The worst thing I ever did to hardware without destroying it
I would say I have three winners in this category
#1: This happened to my own machine. I am usually not this willing to try "risky" stuff with other peoples hardware. I was trying a 300A celeron at 450, and running some benchmarks on it. I wanted to get a really accurate CPU temperature reading, so I had taped my thermal probe to the back of the Celeron retaining clip. This was pretty good, but not good enough for me https://forums.windrivers.com/images.../2000/09/1.gif. I wanted a reading on the front side of the CPU -- say right at the base of the metal covering on the CPU, in between the heatsink and the pin section of the processor.
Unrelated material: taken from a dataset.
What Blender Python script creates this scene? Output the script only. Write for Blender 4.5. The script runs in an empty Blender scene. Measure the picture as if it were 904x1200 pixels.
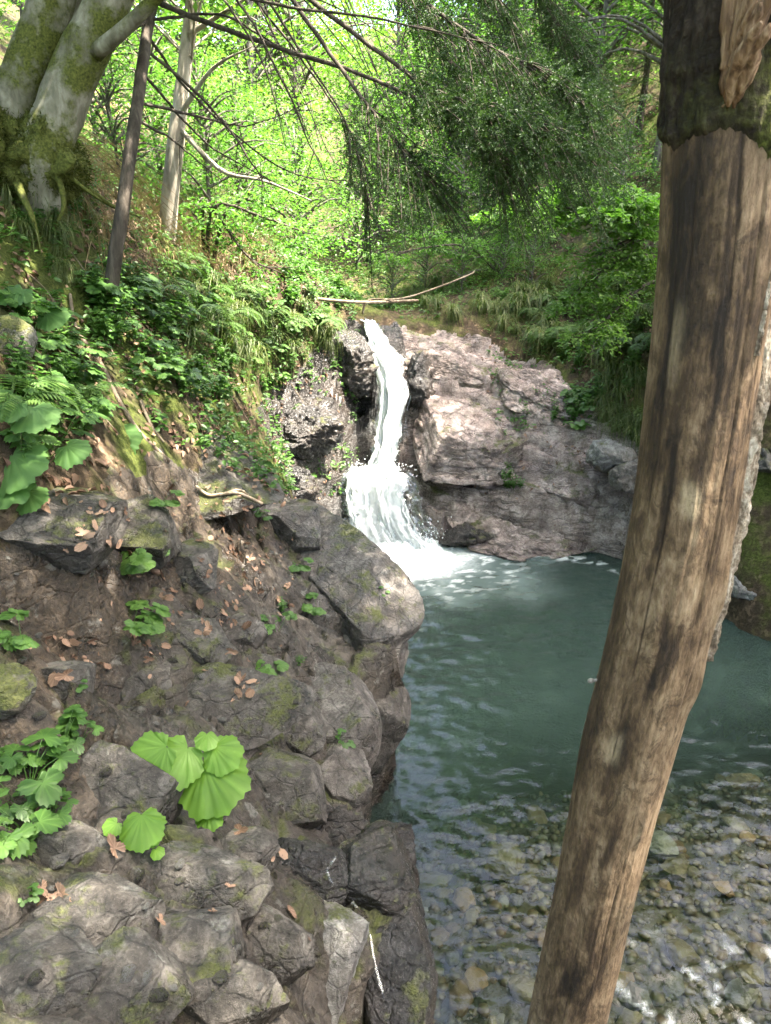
import bpy, math, random
import numpy as np
from mathutils import Vector, Matrix, Euler
from mathutils.bvhtree import BVHTree
R = math.radians
rng = np.random.default_rng(11)
random.seed(11)
EXPOSURE = 3.85
SC = bpy.context.scene
COL = SC.collection

# ------------------------------------------------------------------ camera geometry (photo pixels 904 x 1200)
PITCH, FPX, CAMZ = R(20), 906.0, 4.0
CP, SP = math.cos(PITCH), math.sin(PITCH)
CAM = np.array([0.0, 0.0, CAMZ])
def ray(px, py):
    u, v = (px - 452) / FPX, (600 - py) / FPX
    return np.array([u, CP + v * SP, -SP + v * CP])
def P(px, py, D):
    d = ray(px, py)
    return CAM + d * (D / d[1])
def W(px, py, z):
    d = ray(px, py)
    return CAM + d * ((z - CAMZ) / d[2])
def project(p):
    p = np.atleast_2d(p) - CAM
    dep = p[:, 1] * CP - p[:, 2] * SP
    up = p[:, 1] * SP + p[:, 2] * CP
    dep = np.where(np.abs(dep) < 1e-3, 1e-3, dep)
    return 452 + FPX * p[:, 0] / dep, 600 - FPX * up / dep, dep

# ------------------------------------------------------------------ noise
def _h(ix, iy, iz, seed):
    with np.errstate(over='ignore'):
        h = (ix.astype(np.int64).astype(np.uint32) * np.uint32(374761393)
             + iy.astype(np.int64).astype(np.uint32) * np.uint32(668265263)
             + iz.astype(np.int64).astype(np.uint32) * np.uint32(2147483647)
             + np.uint32((seed * 1274126177 + 12345) & 0xffffffff))
        h = (h ^ (h >> np.uint32(13))) * np.uint32(1274126177)
        h = (h ^ (h >> np.uint32(16))) * np.uint32(2246822519)
        h = h ^ (h >> np.uint32(15))
    return h
def hr(ix, iy, iz, seed):
    return _h(ix, iy, iz, seed).astype(np.float64) / 4294967295.0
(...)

I slipped the probe into this area, and to my horror, saw some [small] sparks, followed by an immediate system reboot. In my attempt to find the most accurate temperature reading, I had shorted two (or more) of the pins on the face of my CPU. I got lucky. The processor was undamaged, and runs rock solid at 450 Mhz to this day.
#2 Once again, on one of my own machines, I had an intel AL440LX motherboard, but it came from a Micron PC, so it had a Micron bios number. I couldn't use the Intel flashes in it, and Micron wasn't staying current, so My Celeron 433 would only post at 400. (no big deal, it still ran at 433) I decided to try using an intel flash on the board. The flash utility wouldn't do a flash because the header in the flash file was different than the one in my bios. I used a hex editor (i am not much of a programmer, so this was a big thing for me. i can, however, understand hex numbers) and changed all the bios files to match my header. Flashed the bios, and Viola . . . post at 433.
#3:
this has probably happened to many other people while working on a machine. I was trying to get a PCI sound card to work. Had the lid off the machine, the card in, but no screw. When I plugged in the speakers, I wound up unplugging the card so about 1/2 of the pins were disconnected. I shut the power off immediately (windows was shut down improperly . . . hehe) plugged the card back in, and it still worked. Nothing like a hot pluggable sound card https://forums.windrivers.com/images.../2000/09/1.gif
anyone ever try someting bigger? a CPU? My Dad once did a video card without ruining it. How about RAM?